La concepción moderna de lo que debe ser un centro educativo implica que sus profesores reconozcan las buenas prácticas docentes que ya llevan a cabo y las conviertan en señas de identidad. Hoy, más que nunca, el futuro de la educación está en manos de los propios profesionales.

Para terminar quisiera compartir la reflexión completa del maestro José Santalla sobre el tiempo:

“Me parece que la enseñanza ha perdido calidad con esa cantidad de asignaturas y tareas que tienes que interrumpir desde que llegaron los timbres, y sobre todo lo acusan los niños pequeños. Ese trasiego… Nunca me gustó ese momento en que los alumnos están haciendo una lectura y disfrutando de comentar lo que leen, y entonces suena un timbre y todo quedó ahí hasta el día siguiente. No les dejamos paladear una tarea. Porque al día siguiente ya no es lo mismo. Y al final el trabajo de clase está todo el tiempo volviendo a empezar, cuando aprender es paladear.
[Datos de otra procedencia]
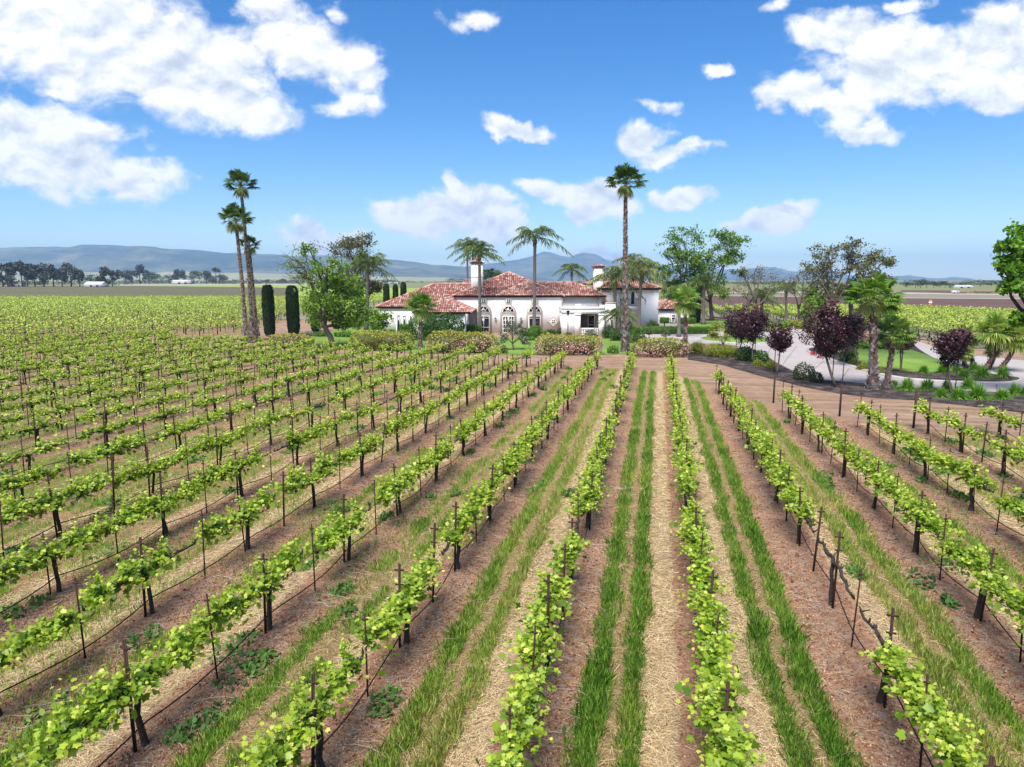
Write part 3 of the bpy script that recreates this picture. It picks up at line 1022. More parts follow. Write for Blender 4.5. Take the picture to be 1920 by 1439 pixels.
def lantern(px, py, Y):
    x, z = X(px, Y), Z(py, Y)
    g = Geo()
    g.box(x - .05, x + .05, Y - .05, Y + .003, z + .1, z + .3)
    g.tube([(x, Y - .02, z + .22), (x, Y - .2, z + .3), (x, Y - .24, z + .24)], .02, 5)
    g.tube([(x, Y - .24, z + .24), (x, Y - .24, z + .16)], [.03, .15], 6)
    g.tube([(x, Y - .24, z - .2), (x, Y - .24, z - .17)], [.09, .1], 6)
    for q in range(4):
        an = q * math.pi / 2 + .785
        dx, dy = math.cos(an), math.sin(an)
        g.box(x + dx * .12 - .012, x + dx * .12 + .012, Y - .24 + dy * .12 - .012, Y - .24 + dy * .12 + .012, z - .17, z + .16)
    l_ = wb(g, 'wall_lantern', M_IRON, villa)
    g = Geo()
    g.tube([(x, Y - .24, z - .17), (x, Y - .24, z + .15)], [.07, .10], 6)
    wb(g, 'lantern_glass', M_LAMPGLASS, l_)


def arc(xc, zc, r, a0, a1, n):
    return [(xc + r * math.cos(a0 + (a1 - a0) * q / n), zc + r * math.sin(a0 + (a1 - a0) * q / n)) for q in range(n + 1)]


def arched_bay(pxc, door=False):
    xc = X(pxc)
    pm = 1 / (X(961) - X(960))
    zb, zsp, ztop = 0.02, Z(586.5), Z(557.5)
    hw, nw = 15.2 / pm, 7.4 / pm
    ra = 15.2 / pm
    a_n = math.acos(nw / ra)
    pts = [(xc + hw, zb)] + arc(xc, zsp, ra, 0, a_n, 8) + [(xc + nw, ztop), (xc - nw, ztop)] + arc(xc, zsp, ra, math.pi - a_n, math.pi, 8) + [(xc - hw, zb)]
    g = Geo()
    g.prism(pts, YF - .05, YF + .004, 'y')
    wb(g, 'stone_surround', M_TAN, villa)
    Yf = YF - .052
    # square clerestory window
    window(xc, 8.6 / pm, Z(569.5), Z(560.5), Yf, 2, 2, fw=.07)
    # fan light
    g = Geo()
    ro, ri = 11.6 / pm, 10.2 / pm
    z0 = Z(586.3)
    out = arc(xc, z0, ro, 0, math.pi, 14)
    inn = arc(xc, z0 + .06, ri, 0, math.pi, 14)
    g.ring(out + [(xc, z0 - .0)], inn + [(xc, z0 + .06)], Yf - .07, Yf + .003)
    for q in (1, 2, 3):
        an = q * math.pi / 4
        dx, dz = math.cos(an), math.sin(an)
        g.prism([(xc + dz * .022, z0 + .05 - dx * .022), (xc + dx * ri + dz * .022, z0 + .06 + dz * ri - dx * .022),
                 (xc + dx * ri - dz * .022, z0 + .06 + dz * ri + dx * .022), (xc - dz * .022, z0 + .05 + dx * .022)], Yf - .055, Yf - .024, 'y')
    g.ring(arc(xc, z0 + .06, ri * .48, 0, math.pi, 10) + [(xc, z0 + .06)], arc(xc, z0 + .06, ri * .40, 0, math.pi, 10) + [(xc, z0 + .062)], Yf - .05, Yf - .026)
    fl = wb(g, 'fan_light', M_WHITE, villa)
    g = Geo()
    g.prism(arc(xc, z0 + .04, ri + .02, 0, math.pi, 14), Yf - .021, Yf + .002, 'y')
    wb(g, 'pane', M_GLASS, fl)
    # glazed doors below
    if door:
        for sg in (-1, 1):
            window(xc + sg * 5.6 / pm, 10.8 / pm, .03, Z(593), Yf, 2, 4, 'glazed_door')
    else:
        window(xc, 22.6 / pm, .08, Z(592.5), Yf, 2, 1, 'window', bars=[Z(614), Z(597)])


arched_bay(906.9)
arched_bay(953.2, True)
arched_bay(1002.3)
lantern(929.3, 600, YF)
lantern(977, 600.5, YF)
lantern(734.7, 596.5, YW)
lantern(770.5, 596.8, YW)
# left wing doors
pmw = 1 / (X(961, YW) - X(960, YW))
window(X(747.3, YW), 9.6 / pmw, .03, Z(590.5, YW), YW, 1, 1, 'glazed_door', True)
window(X(758.3, YW), 9.0 / pmw, .35, Z(591, YW), YW, 1, 1, 'window', True)
# ornamental window
xq, zq = X(1037.3), Z(603)
pm = 1 / (X(961) - X(960))


def quatre(s):
    pts = []
    for q in range(48):
        a = q * 2 * math.pi / 48
        rr = s * (1.0 + .10 * math.cos(4 * a) + .05 * math.cos(8 * a))
        pts.append((xq + rr * math.cos(a), zq + rr * math.sin(a)))
    return pts


g = Geo()
g.ring(quatre(8.2 / pm), quatre(5.9 / pm), YF - .07, YF + .003)
qf = wb(g, 'window_surround', M_TAN, villa)
g = Geo()
g.prism(quatre(6.0 / pm), YF - .03, YF + .004, 'y')
wb(g, 'surround_plate', M_WHITE, qf)
window(xq, 8.0 / pm, Z(606.8), Z(599.2), YF - .032, 2, 2, fw=.06)
# downspouts
for (px_, Y_, za, zb_) in ((1053.6, YF - .02, 3.4, zM - .2), (1121.5, YF + .5, 3.4, zM - .2), (870.5, YP - .1, .1, zP - .2)):
    g = Geo()
    g.tube([(X(px_, Y_), Y_ - .06, za), (X(px_, Y_), Y_ - .06, zb_)], .055, 6)
    wb(g, 'downspout', M_TAN if px_ > 900 else M_WHITE, villa)
# entrance portico
YE = 81.4
zt, zl = Z(577.5, YE), Z(589.3, YE)
wall(X(1053.5, YE), X(1134, YE), YE, YF + .5, zl, zt - .12, name='portico_lintel')
wall(X(1052.6, YE), X(1135, YE), YE - .1, YF + .52, zt - .118, zt, M_WHITE, 'portico_cornice')
wall(X(1053.5, YE), X(1078, YE), YE + .05, YF + .4, 0, zl - .003)
for (a, b) in ((1078.2, 1088.3), (1123, 1133.6)):
    wall(X(a, YE), X(b, YE), YE - .06, YE + .65, 0, zl - .16, name='pillar')
    wall(X(a - 1.2, YE), X(b + 1.2, YE), YE - .12, YE + .72, zl - .158, zl - .004, M_WHITE, 'pillar_capital')
wall(X(1079, YE), X(1089, YE), YE + .02, YE + .7, zt + .003, Z(571, YE), name='parapet')
wall(X(1125, YE), X(1135, YE), YE + .02, YE + .7, zt + .003, Z(572.5, YE), name='parapet')
wall(X(1088.5, YF), X(1131, YF), YF - .3, YF - .05, 0, zl - .005, M_RECESS, 'recess_wall')
pm2 = 1 / (X(961, YF) - X(960, YF))
window(X(1108, YF), 13 / pm2, Z(617.5), Z(590.5), YF - .302, 1, 1, 'window', bars=[Z(609)])
wall(X(1137, YE + 3), X(1154, YE + 3), YE + 3, YT, 0, Z(569, YE + 3))
wall(X(1136.4, YE + 3), X(1154.5, YE + 3), YE + 2.93, YT - .01, Z(569, YE + 3) + .003, Z(568, YE + 3) + .05, M_TAN, 'cornice')
g = Geo()
xa, xb = X(1088.8, YE), X(1122.6, YE)
g.box(xa, xb, YE + .2, YE + .34, .78, .90)
g.box(xa, xb, YE + .2, YE + .34, .08, .17)
for q in range(11):
    xx = xa + (xb - xa) * (q + .5) / 11
    g.tube([(xx, YE + .27, .17), (xx, YE + .27, .35), (xx, YE + .27, .6), (xx, YE + .27, .78)], [.05, .085, .05, .06], 8)
wb(g, 'balustrade', M_WHITE, villa)
# tower balcony
pmt = 1 / (X(961, YT) - X(960, YT))
g = Geo()
g.box(X(1175.5, YT), X(1193.5, YT), YT - .05, YT + .004, Z(575, YT), Z(543.5, YT))
wb(g, 'stone_surround', M_CREAM, villa)
window(X(1185, YT), 8.8 / pmt, Z(572.3, YT), Z(546.5, YT), YT - .052, 1, 1, 'balcony_door')
g = Geo()
za = Z(574, YT)
g.box(X(1161, YT), X(1197.5, YT), YT - .95, YT - .002, za - .42, za)
bal = wb(g, 'balcony', M_STUCCO, villa)
g = Geo()
x0b, x1b, zr = X(1164.5, YT - .9), X(1196, YT - .9), Z(560.8, YT - .9)
n_ = 13
for q in range(n_):
    xx = x0b + (x1b - x0b) * q / (n_ - 1)
    g.tube([(xx, YT - .9, za), (xx, YT - 1.02, za + .28), (xx, YT - .93, za + .62), (xx, YT - .88, zr)], .018 if 0 < q < n_ - 1 else .035, 5)
g.tube([(x0b, YT - .88, zr), (x1b, YT - .88, zr)], .035, 6)
for xx in (x0b, x1b):
    g.tube([(xx, YT - .88, zr), (xx, YT - .02, zr)], .035, 6)
    for q in range(1, 4):
        g.tube([(xx, YT - .88 + q * .22, za), (xx + (.12 if xx > 15 else -.12), YT - .88 + q * .22, za + .3), (xx, YT - .88 + q * .22, zr)], .018, 5)
wb(g, 'railing', M_IRON, bal)
for px_ in (1163.8, 1197.2):
    g = Geo()
    xx, zz = X(px_, YT), Z(545.2, YT)
    g.box(xx - .09, xx + .09, YT - .14, YT + .003, zz - .12, zz + .12)
    wb(g, 'wall_light', M_IRON, villa)
# house number set down the tower wall
for q, ch_ in enumerate('1186'):
    cu = bpy.data.curves.new('digit', 'FONT')
    cu.body = ch_
    cu.size = .27
    cu.extrude = .012
    cu.align_x = 'CENTER'
    to = bpy.data.objects.new('digit', cu)
    me = bpy.data.meshes.new_from_object(to)
    bpy.data.objects.remove(to)
    me.materials.clear()
    me.materials.append(M_IRON)
    dg = bpy.data.objects.new('house_number', me)
    COL.objects.link(dg)
    dg.parent = villa
    dg.rotation_euler = (math.pi / 2, 0, 0)
    dg.location = (X(1209, YT), YT - .016 - YF, Z(559.8 + q * 3.7, YT))
# low right wing window
pmr = 1 / (X(961, YR) - X(960, YR))
g = Geo()
g.box(X(1256.5, YR), X(1269, YR), YR - .05, YR + .024, Z(606, YR), Z(587.5, YR))
wb(g, 'stone_surround', M_TAN, villa)
window(X(1262, YR), 8.6 / pmr, Z(605, YR), Z(590, YR), YR - .052, 1, 3, bars=[Z(595.5, YR), Z(600.5, YR)])

# lamp post on the entrance drive
yl = 79.5
lp = thing('lamp_post', 'black lamp post with a flared lantern before the villa entrance', 'lamp post', (X(1065, yl), yl, 0))
g = Geo()
x_ = X(1065, yl)
zl_ = Z(583, yl)
g.tube([(x_, yl, 0), (x_, yl, .3), (x_, yl, .35), (x_, yl, zl_ - .55)], [.13, .11, .06, .05], 8)
wb(g, 'pole', M_IRON, lp)
g = Geo()
g.tube([(x_, yl, zl_ - .62), (x_, yl, zl_ - .5), (x_, yl, zl_ - .42), (x_, yl, zl_ - .04), (x_, yl, zl_), (x_, yl, zl_ + .02)], [.07, .10, .08, .2, .25, .1], 8)
wb(g, 'lantern', M_IRON, lp)

# ------------------------------------------------------------------ grapevines, stakes, hoses
PHASE_PTS = {-1: [(1025, 1262), (1121, 921), (1136.5, 871)], -2: [(752, 1225), (857, 1075), (1028, 823)],
             1: [(1658, 1334), (1551, 1125), (1495, 1029)], 2: [(1838, 1172), (1712, 1042), (1635, 958), (1580, 893)],
             -3: [(495, 1195), (645, 1057), (745, 962)], -4: [(266, 1166), (678, 893), (747, 848)],
             -5: [(275, 1005), (627, 840), (693, 804)], -6: [(105, 1007)], 3: [(1738, 905), (1676, 850), (1625, 820)], 0: [(1300, 1225)]}


def row_phase(k):
    if k in PHASE_PTS:
        z = sum(np.exp(2j * math.pi * uv(G(*p))[1] / VINE_P) for p in PHASE_PTS[k])
        return float(np.angle(z) / (2 * math.pi) * VINE_P)
    return float(vnoise(np.array(k * 3.7), np.array(k * 1.3), 1.0, 9)) * VINE_P


ARM = 1.52
CORD_Z = .88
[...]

Los niños son ahora mucho más ansiosos, más inquietos. Pero no tendrían por qué ser diferentes a los niños de antes, que eran mucho más tranquilos. Es el ritmo de la sociedad y la manera de estar hoy en la escuela la que fomenta que estén nerviosos porque es una fuente de desconcentración. Hacemos una cosa pensando en la siguiente. Y esto se vuelve aún más grave cuando son algo mayores, en los institutos, porque la propia dispersión de la adolescencia se agrava con este ritmo frenético.
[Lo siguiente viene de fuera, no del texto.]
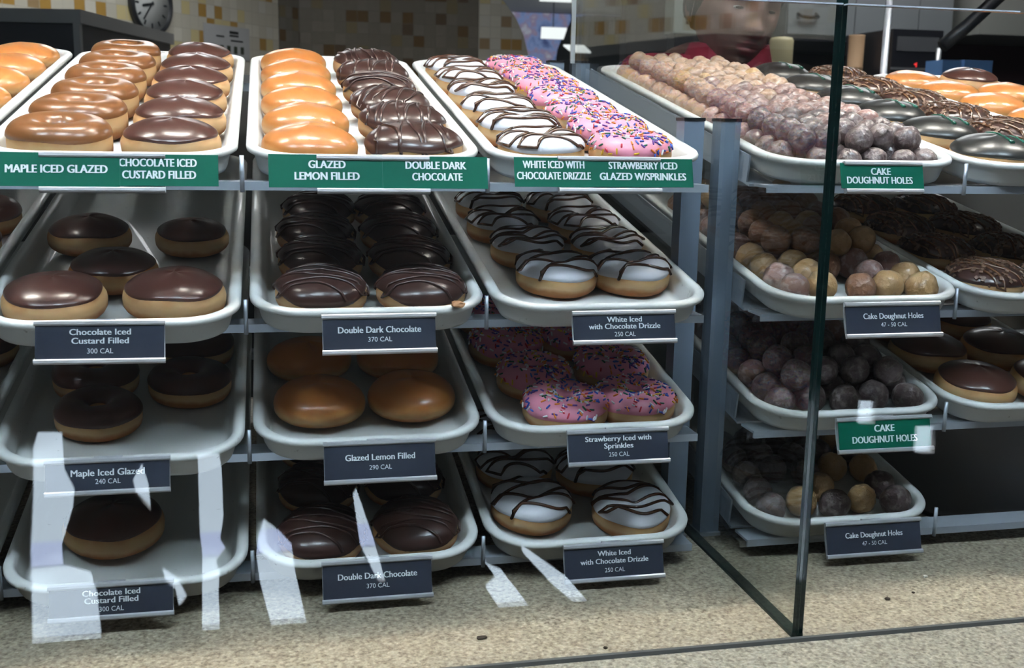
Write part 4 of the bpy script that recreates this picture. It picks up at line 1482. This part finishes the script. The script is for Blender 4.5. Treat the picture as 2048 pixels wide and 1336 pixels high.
def skin_mesh(name, verts, edges, sub=2):
    """verts: (x, y, z, rx, ry)"""
    me = bpy.data.meshes.new(name)
    me.from_pydata([v[:3] for v in verts], edges, [])
    o = bpy.data.objects.new(name, me)
    C.objects.link(o)
    md = o.modifiers.new('s', 'SKIN')
    md.use_smooth_shade = True
    sv = me.skin_vertices[0].data
    for i, v in enumerate(verts):
        sv[i].radius = (v[3], v[4] if len(v) > 4 else v[3])
        sv[i].use_root = (i == 0)
    sb = o.modifiers.new('u', 'SUBSURF')
    sb.levels = sb.render_levels = sub
    dg = bpy.context.evaluated_depsgraph_get()
    out = bpy.data.meshes.new_from_object(o.evaluated_get(dg))
    bpy.data.objects.remove(o)
    out.polygons.foreach_set('use_smooth', [True] * len(out.polygons))
    return out


PX, PY = 0.885, 1.04
V = [(0, 0.02, -0.42, 0.14, 0.11), (0, 0.015, -0.25, 0.125, 0.10), (0, 0.0, -0.08, 0.145, 0.11), (0, -0.02, 0.03, 0.12, 0.09), (0, -0.045, 0.095, 0.06, 0.06), (0.0, -0.07, 0.17, 0.052, 0.055), (0.0, -0.08, 0.23, 0.05, 0.055)]
E = [(i, i + 1) for i in range(6)]


def limb(start, pts):
    i = start
    for p in pts:
        V.append(p)
        E.append((i, len(V) - 1))
        i = len(V) - 1
    return i


ends = []
for sx in (-1, 1):
    zt = 0.045 if sx < 0 else 0.02
    e = limb(3, [(sx * 0.15, -0.015, zt, 0.06, 0.06), (sx * 0.205, 0.01, -0.10, 0.05), (sx * 0.225, 0.02, -0.25, 0.041), (sx * 0.225, -0.02, -0.37, 0.036), (sx * 0.22, -0.05, -0.475, 0.026, 0.03), (sx * 0.215, -0.06, -0.54, 0.034, 0.02)])
    for dx, dz, ln, cl in ((-0.03, -0.03, 0.9, 0.01), (-0.010, -0.042, 1.0, 0.012), (0.010, -0.042, 0.95, 0.014), (0.028, -0.036, 0.75, 0.016)):
        x, y, z = V[e][:3]
        limb(e, [(x + sx * dx, y - 0.004, z + dz, 0.009), (x + sx * dx * 1.15, y - 0.008 - cl, z + dz - 0.03 * ln, 0.0085), (x + sx * dx * 1.15, y - 0.012 - 2 * cl, z + dz - 0.055 * ln, 0.0075)])
    x, y, z = V[e][:3]
    limb(e, [(x - sx * 0.036, y - 0.018, z + 0.005, 0.011), (x - sx * 0.05, y - 0.034, z - 0.025, 0.0095), (x - sx * 0.052, y - 0.042, z - 0.05, 0.008)])
    limb(0, [(sx * 0.09, 0.02, -0.52, 0.095, 0.095), (sx * 0.10, 0.01, -0.86, 0.062), (sx * 0.105, 0.03, -1.20, 0.042), (sx * 0.11, -0.03, -1.255, 0.04, 0.03), (sx * 0.12, -0.13, -1.262, 0.04, 0.024)])
def lift(v):
    return (v[0], v[1], v[2] + (0.06 if -0.46 < v[2] < 0.14 else 0.0)) + tuple(v[3:])


body = skin_mesh('body', [lift(v) for v in V], E)

# head: one closed surface with brow, eye sockets, nose, lips, chin and ears, joined to the body mesh
def head_pt(a, t):
    """a: angle round the head, 0 = face (-y); t: polar angle from the crown"""
    x, y, z = math.sin(a) * math.sin(t), -math.cos(a) * math.sin(t), math.cos(t)
    X, Y, Z = x * 0.076, y * 0.096 + (0.012 if y > 0 else 0), z * 0.113
    if Z < 0:
        q = (-Z / 0.113)
        X *= 1 - 0.30 * q ** 1.6
        Y = Y * (1 - 0.10 * q) - 0.012 * q
        if y > 0:
            Y *= 1 - 0.35 * q
    if y < 0:
        f = -y

        def gb(x0, z0, sx, sz):
            return math.exp(-((X - x0) / sx) ** 2 - ((Z - z0) / sz) ** 2)
        d = 0.0
        d += 0.010 * gb(0, 0.002, 0.011, 0.02) + 0.026 * gb(0, -0.032, 0.012, 0.013) + 0.010 * (gb(0.013, -0.036, 0.008, 0.008) + gb(-0.013, -0.036, 0.008, 0.008))
        d -= 0.011 * (gb(0.031, 0.004, 0.017, 0.011) + gb(-0.031, 0.004, 0.017, 0.011))
        d += 0.006 * (gb(0.03, 0.026, 0.022, 0.008) + gb(-0.03, 0.026, 0.022, 0.008))
        d += 0.007 * gb(0, -0.058, 0.020, 0.005) - 0.005 * gb(0, -0.0645, 0.022, 0.0025) + 0.008 * gb(0, -0.071, 0.017, 0.005)
        d += 0.008 * gb(0, -0.098, 0.02, 0.012) - 0.004 * gb(0, -0.083, 0.02, 0.005)
        d += 0.004 * (gb(0.042, -0.028, 0.02, 0.02) + gb(-0.042, -0.028, 0.02, 0.02))
        Y -= d * min(1, f * 1.4)
    return Vector((X, Y, Z))


HN, HTn = 96, 72
b = MB()
b.loft([[head_pt(2 * math.pi * k / HN + math.pi, 0.02 + (math.pi - 0.04) * j / HTn) for k in range(HN)] for j in range(HTn + 1)], True, True, True)
for sx in (-1, 1):
    rings = []
    for j in range(9):
        t = math.pi * j / 8
        rings.append([Vector((sx * (0.076 + 0.010 * math.sin(t) * (0.4 + 0.6 * abs(math.cos(2 * math.pi * k / 16)))), 0.012 + 0.019 * math.sin(t) * math.cos(2 * math.pi * k / 16) + 0.004, -0.006 + 0.031 * math.cos(t))) for k in range(16)])
    b.loft(rings, True, True, True)
hm = fix_normals(b.mesh('head', [M_skin, M_lip]))
for p in hm.polygons:
    c = p.center
    if c.y < -0.07 and abs(c.x) < 0.024 * (1 - abs(c.z + 0.0645) / 0.02) and -0.0775 < c.z < -0.0535:
        p.material_index = 1
HEAD_M = T(-0.005, -0.095, 0.252) @ RY(math.radians(6)) @ RX(math.radians(8)) @ RZ(math.radians(4))
bm = bmesh.new()
bm.from_mesh(body)
k0 = len(bm.faces)
tmp = hm.copy()
tmp.transform(HEAD_M)
bm.from_mesh(tmp)
full = bpy.data.meshes.new('body')
bm.to_mesh(full)
bm.free()
full.materials.append(M_skin)
full.materials.append(M_lip)
per = empty('person', T(PX, PY, 0.0), 'person in a red shirt standing behind the racks, looking down', 'person')
ob('body', full, per)
sh = [(0, 0.02, -0.45, 0.155, 0.125), (0, 0.015, -0.25, 0.145, 0.12), (0, 0.0, -0.08, 0.165, 0.125), (0, -0.02, 0.03, 0.14, 0.105), (0, -0.04, 0.085, 0.085, 0.08)]
se = [(0, 1), (1, 2), (2, 3), (3, 4)]
for sx in (-1, 1):
    zt = 0.05 if sx < 0 else 0.025
    for i, p in enumerate([(sx * 0.15, -0.015, zt, 0.075, 0.075), (sx * 0.207, 0.01, -0.10, 0.064), (sx * 0.226, 0.02, -0.25, 0.054), (sx * 0.226, -0.018, -0.36, 0.048), (sx * 0.221, -0.046, -0.455, 0.038)]):
        sh.append(p)
        se.append((3 if i == 0 else len(sh) - 2, len(sh) - 1))
shirt = ob('shirt', skin_mesh('shirt', [lift(v) for v in sh], se), per)
shirt.data.materials.append(M_red)
b = MB()
rings = []
for r, z, y0 in ((0.083, 0.135, -0.048), (0.078, 0.165, -0.055), (0.071, 0.188, -0.062), (0.075, 0.190, -0.062), (0.084, 0.164, -0.055), (0.092, 0.138, -0.048)):
    rings.append([Vector((r * math.sin(2 * math.pi * k / 40), y0 - r * 0.95 * math.cos(2 * math.pi * k / 40), z - 0.022 * max(0, math.cos(2 * math.pi * k / 40)) ** 3)) for k in range(40)])
b.loft(rings + [rings[0]], True)
ob('collar', fix_normals(b.mesh('collar', M_red)), shirt)
tv = [(0, 0.02, -0.46, 0.16, 0.125)]
te = []
for sx in (-1, 1):
    for i, p in enumerate([(sx * 0.09, 0.02, -0.54, 0.11, 0.11), (sx * 0.10, 0.01, -0.86, 0.08), (sx * 0.105, 0.03, -1.19, 0.065)]):
        tv.append(p)
        te.append((0 if i == 0 else len(tv) - 2, len(tv) - 1))
tr = ob('trousers', skin_mesh('trousers', tv, te), per)
tr.data.materials.append(M_trs)
hd = bpy.data.objects.new('hair', None)
b = MB()
rings = []
for j in range(25):
    rg = []
    for k in range(64):
        a = 2 * math.pi * k / 64 + math.pi
        fr_ = max(0.0, math.cos(a))
        tmax = 1.02 - 0.12 * math.sin(3 * a) if math.cos(a) > 0.55 else (1.45 if math.cos(a) > 0.0 else 2.05)
        if 0.0 < math.cos(a) <= 0.55:
            tmax = 1.02 + (1.75 - 1.02) * (0.55 - math.cos(a)) / 0.55
        if -0.3 < math.cos(a) <= 0.0:
            tmax = 1.75 + 0.3 * (-math.cos(a)) / 0.3
        t = 0.02 + tmax * j / 24
        p = head_pt(a, t)
        n = Vector((p.x / 0.076 ** 2, p.y / 0.096 ** 2, p.z / 0.113 ** 2)).normalized()
        th_ = 0.013 if j < 22 else (0.008 if j < 24 else -0.003)
        rg.append(p + n * th_ * (1 + 0.15 * math.sin(9 * a + j)))
    rings.append(rg)
b.loft(rings, True, True, False)
bpy.data.objects.remove(hd)
ob('hair', fix_normals(b.mesh('hair', M_hair)), per, HEAD_M)
for sx in (-1, 1):
    b = MB()
    n = 20
    b.loft([[Vector((sx * 0.031 + 0.0115 * math.sin(t) * math.cos(2 * math.pi * k / n), -0.0728 - 0.0105 * math.cos(t), 0.001 + 0.0105 * math.sin(t) * math.sin(2 * math.pi * k / n) * 0.34)) for k in range(n)] for t in (0.05, 0.3, 0.45, 0.5, 0.9, 1.4, 2.0, 2.6, 3.1)], True, True, True)
    me = fix_normals(b.mesh('eye', [mat('eye_white', (0.6, 0.58, 0.56), 0.3), mat('iris', (0.03, 0.02, 0.015), 0.2)]))
    for p in me.polygons:
        if p.center.y < -0.0805:
            p.material_index = 1
    ob('eye', me, per, HEAD_M)
    b = MB()
    b.tube([(sx * (0.016 + 0.033 * q), -0.090 + 0.014 * q * q, 0.021 + 0.006 * math.sin(q * 2.6)) for q in (0, 0.2, 0.4, 0.6, 0.8, 1.0)], lambda t: 0.0032 * (1 - 0.6 * t), 6)
    ob('eyebrow', (b, M_hair), per, HEAD_M)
En un colegio debe reinar la calma y los niños deben percibirla desde el momento en que crucen la puerta. Con inquietud no eres capaz de discurrir ni de centrarte ni de disfrutar. Los centros deben volver a ser una isla de tranquilidad, de relax, para aprender mejor. Si dejamos entrar todo lo que hay fuera no vamos a conseguir nada. Aunque los niños son ahora mentalmente más despejados que antes, no dedicamos tiempo, calma suficientes para, por ejemplo, que aprendan a comprender una lectura. Y creo que el 95% de los niños, si dominaran bien eso, no tendrían problemas para llegar a la universidad.”[1]

Un centro educativo en el que haya calma, en el que se lea con sosiego, en el que se dialogue y se crezca. No tengo más que añadir.

 



[1] Carmen Guaita, Memorias de la Pizarra, San Pablo, 2012.